>> Start

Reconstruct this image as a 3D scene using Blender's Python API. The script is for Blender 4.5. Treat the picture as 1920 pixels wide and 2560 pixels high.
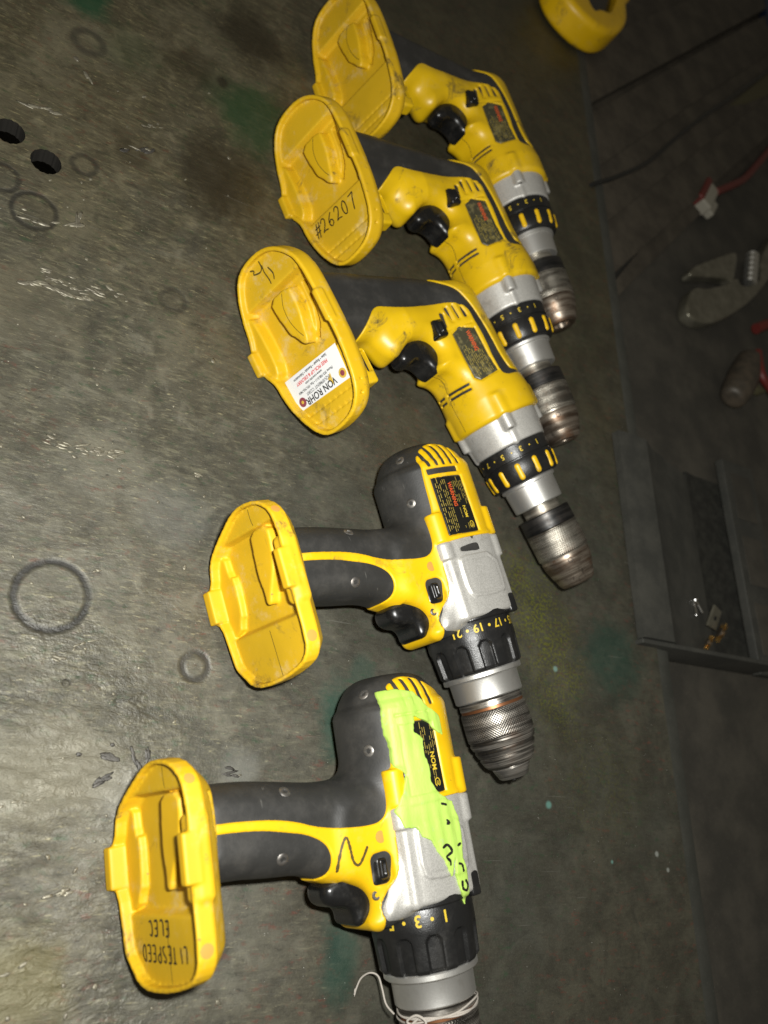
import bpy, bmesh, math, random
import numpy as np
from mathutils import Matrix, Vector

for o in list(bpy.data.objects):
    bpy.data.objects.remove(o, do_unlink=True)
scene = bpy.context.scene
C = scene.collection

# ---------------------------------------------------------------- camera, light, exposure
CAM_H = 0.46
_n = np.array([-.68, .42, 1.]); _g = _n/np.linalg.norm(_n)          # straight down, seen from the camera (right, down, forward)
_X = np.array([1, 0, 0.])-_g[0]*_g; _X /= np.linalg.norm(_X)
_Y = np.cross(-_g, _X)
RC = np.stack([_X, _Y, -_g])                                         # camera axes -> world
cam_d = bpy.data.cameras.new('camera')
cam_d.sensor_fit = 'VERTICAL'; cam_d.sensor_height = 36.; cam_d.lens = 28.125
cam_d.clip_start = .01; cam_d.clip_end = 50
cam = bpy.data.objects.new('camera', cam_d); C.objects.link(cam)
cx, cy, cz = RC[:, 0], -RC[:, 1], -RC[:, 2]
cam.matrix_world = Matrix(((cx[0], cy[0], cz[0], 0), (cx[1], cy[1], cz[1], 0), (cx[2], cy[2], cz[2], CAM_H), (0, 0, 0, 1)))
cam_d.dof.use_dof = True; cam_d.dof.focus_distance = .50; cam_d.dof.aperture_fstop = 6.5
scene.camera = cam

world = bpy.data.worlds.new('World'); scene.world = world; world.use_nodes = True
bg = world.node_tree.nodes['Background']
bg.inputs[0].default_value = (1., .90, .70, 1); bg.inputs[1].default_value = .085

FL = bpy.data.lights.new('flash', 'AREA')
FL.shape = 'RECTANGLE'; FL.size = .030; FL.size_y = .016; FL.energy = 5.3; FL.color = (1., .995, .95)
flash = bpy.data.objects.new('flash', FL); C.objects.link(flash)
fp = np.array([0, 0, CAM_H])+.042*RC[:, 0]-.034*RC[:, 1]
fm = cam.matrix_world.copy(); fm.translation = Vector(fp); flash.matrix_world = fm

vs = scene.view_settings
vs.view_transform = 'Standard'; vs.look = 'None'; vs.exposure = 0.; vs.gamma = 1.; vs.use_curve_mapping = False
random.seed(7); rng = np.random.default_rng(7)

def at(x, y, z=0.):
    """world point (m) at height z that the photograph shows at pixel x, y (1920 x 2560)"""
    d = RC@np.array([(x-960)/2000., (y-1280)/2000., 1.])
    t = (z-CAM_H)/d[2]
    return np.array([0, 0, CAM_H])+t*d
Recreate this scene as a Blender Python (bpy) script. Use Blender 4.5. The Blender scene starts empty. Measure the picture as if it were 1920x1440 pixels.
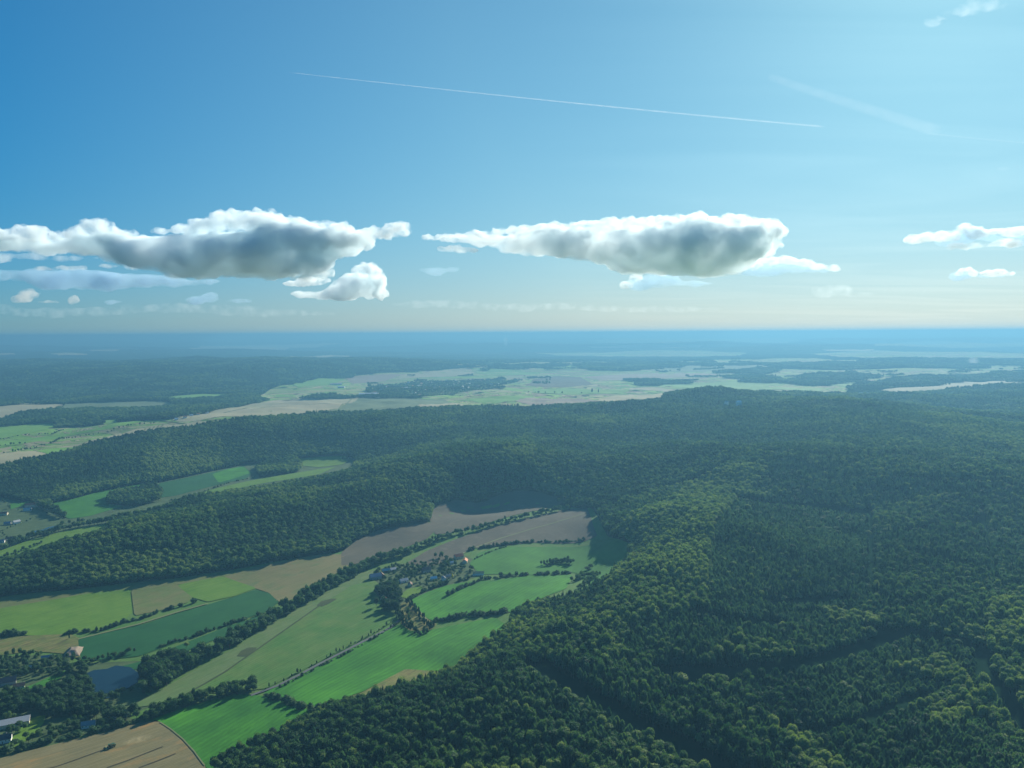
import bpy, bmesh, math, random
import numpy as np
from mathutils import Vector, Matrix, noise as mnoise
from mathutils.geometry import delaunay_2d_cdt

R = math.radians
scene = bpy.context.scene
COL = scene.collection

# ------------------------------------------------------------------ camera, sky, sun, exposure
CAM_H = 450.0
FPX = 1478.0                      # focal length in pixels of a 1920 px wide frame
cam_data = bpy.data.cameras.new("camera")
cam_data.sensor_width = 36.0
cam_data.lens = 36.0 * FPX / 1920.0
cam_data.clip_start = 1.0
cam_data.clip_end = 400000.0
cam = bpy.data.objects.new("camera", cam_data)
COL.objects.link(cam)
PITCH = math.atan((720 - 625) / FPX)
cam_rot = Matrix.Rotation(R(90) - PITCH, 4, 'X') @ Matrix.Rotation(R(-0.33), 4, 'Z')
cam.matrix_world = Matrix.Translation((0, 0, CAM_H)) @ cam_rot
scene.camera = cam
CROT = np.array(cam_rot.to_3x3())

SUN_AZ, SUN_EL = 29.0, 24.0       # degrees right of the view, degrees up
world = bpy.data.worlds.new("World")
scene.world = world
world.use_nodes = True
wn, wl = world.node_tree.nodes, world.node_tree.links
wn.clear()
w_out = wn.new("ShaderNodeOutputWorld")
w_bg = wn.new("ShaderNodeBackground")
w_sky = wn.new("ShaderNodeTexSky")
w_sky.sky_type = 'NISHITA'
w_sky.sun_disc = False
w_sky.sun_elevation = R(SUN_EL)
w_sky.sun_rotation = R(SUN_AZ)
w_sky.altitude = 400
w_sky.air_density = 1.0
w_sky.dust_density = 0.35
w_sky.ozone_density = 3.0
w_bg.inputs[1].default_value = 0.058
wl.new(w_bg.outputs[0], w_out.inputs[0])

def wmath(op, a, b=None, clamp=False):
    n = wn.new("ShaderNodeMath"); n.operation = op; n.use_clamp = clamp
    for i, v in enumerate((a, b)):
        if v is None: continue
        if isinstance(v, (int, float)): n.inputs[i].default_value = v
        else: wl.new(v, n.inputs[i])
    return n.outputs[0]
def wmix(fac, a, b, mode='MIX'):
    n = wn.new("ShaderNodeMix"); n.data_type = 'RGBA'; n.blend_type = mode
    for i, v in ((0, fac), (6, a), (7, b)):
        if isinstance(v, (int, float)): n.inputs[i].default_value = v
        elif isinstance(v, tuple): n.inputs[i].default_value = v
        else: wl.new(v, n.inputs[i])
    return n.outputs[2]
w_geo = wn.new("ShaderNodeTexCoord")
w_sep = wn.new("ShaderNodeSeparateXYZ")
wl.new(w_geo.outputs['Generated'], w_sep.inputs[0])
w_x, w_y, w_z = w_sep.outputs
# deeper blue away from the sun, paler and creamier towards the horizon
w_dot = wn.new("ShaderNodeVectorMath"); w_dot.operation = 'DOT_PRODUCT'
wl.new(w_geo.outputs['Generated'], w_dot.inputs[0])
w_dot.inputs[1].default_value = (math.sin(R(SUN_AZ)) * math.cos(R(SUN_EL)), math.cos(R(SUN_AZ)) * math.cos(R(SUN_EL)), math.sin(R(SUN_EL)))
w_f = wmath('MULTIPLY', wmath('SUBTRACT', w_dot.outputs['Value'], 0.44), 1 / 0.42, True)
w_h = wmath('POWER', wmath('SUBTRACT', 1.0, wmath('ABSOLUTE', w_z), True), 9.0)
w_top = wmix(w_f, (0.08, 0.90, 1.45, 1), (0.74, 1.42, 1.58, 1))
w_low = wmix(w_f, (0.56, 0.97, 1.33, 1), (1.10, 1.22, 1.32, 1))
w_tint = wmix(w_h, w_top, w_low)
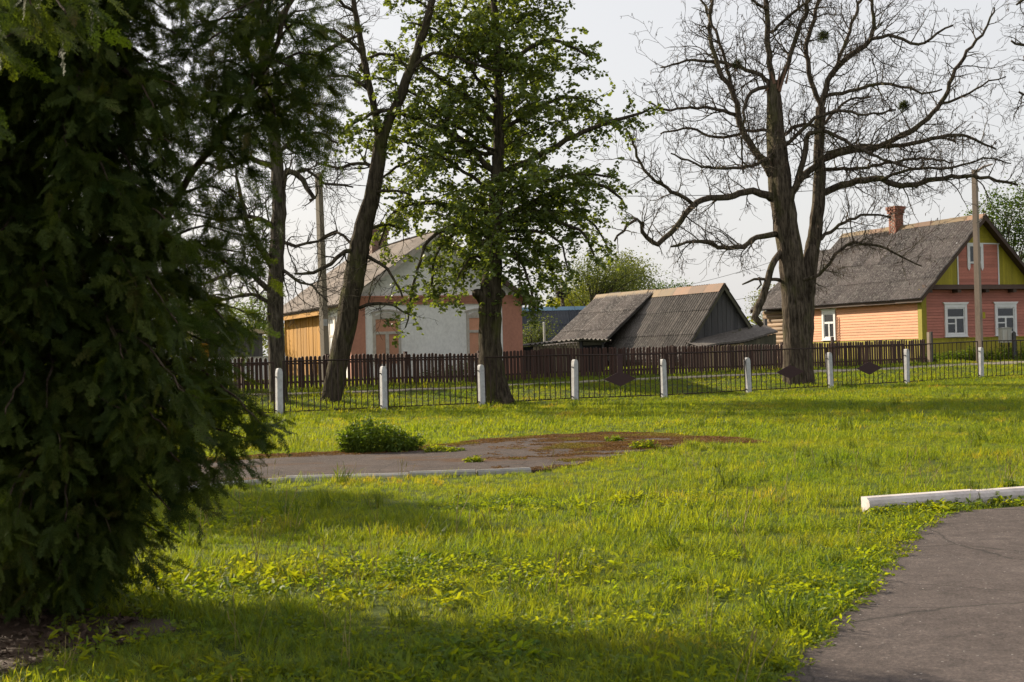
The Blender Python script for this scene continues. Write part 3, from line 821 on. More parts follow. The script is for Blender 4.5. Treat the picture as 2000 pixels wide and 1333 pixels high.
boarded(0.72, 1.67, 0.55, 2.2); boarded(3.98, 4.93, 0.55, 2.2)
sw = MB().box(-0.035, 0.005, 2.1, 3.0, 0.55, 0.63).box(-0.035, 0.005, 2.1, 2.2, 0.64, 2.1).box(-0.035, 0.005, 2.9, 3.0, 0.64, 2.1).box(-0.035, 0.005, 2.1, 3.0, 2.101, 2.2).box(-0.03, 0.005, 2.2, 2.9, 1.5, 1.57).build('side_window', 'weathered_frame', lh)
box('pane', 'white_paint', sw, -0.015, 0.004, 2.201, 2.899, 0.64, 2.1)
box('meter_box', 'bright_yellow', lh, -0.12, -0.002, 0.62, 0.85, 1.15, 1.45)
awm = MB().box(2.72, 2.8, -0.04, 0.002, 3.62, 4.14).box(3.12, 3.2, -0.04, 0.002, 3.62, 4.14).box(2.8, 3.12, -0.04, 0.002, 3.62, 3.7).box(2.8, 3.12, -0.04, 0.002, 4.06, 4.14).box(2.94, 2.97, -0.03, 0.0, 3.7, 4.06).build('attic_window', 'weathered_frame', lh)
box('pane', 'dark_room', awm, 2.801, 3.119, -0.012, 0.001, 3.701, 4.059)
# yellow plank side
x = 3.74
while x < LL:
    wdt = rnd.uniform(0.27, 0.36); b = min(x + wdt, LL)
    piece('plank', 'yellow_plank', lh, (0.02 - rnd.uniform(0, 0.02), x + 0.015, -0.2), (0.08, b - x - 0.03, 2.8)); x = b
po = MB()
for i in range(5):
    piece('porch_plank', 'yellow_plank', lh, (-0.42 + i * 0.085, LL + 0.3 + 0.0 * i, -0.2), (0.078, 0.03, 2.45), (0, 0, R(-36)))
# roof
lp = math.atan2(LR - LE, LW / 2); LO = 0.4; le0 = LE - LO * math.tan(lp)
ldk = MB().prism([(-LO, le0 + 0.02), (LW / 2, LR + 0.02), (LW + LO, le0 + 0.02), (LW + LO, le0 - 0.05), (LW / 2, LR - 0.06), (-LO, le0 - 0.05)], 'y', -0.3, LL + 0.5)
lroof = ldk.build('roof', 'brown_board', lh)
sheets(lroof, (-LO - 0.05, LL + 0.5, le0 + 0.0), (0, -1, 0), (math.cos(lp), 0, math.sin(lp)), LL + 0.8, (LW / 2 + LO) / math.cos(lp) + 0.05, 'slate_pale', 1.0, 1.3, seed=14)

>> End

| Work to be completed |
Give again, word for word, the lines from the one that contains "Recreate this scene" to the one that contains "COL = scene.collection", both included. Omit the pictures.

| Solution for this task |
Recreate this scene as a Blender Python (bpy) script. Use Blender 4.5. The Blender scene starts empty. Measure the picture as if it were 1920x1440 pixels.
import bpy, bmesh, math, random
import numpy as np
from mathutils import Vector, Matrix, noise as mnoise
from mathutils.geometry import delaunay_2d_cdt

R = math.radians
scene = bpy.context.scene
COL = scene.collection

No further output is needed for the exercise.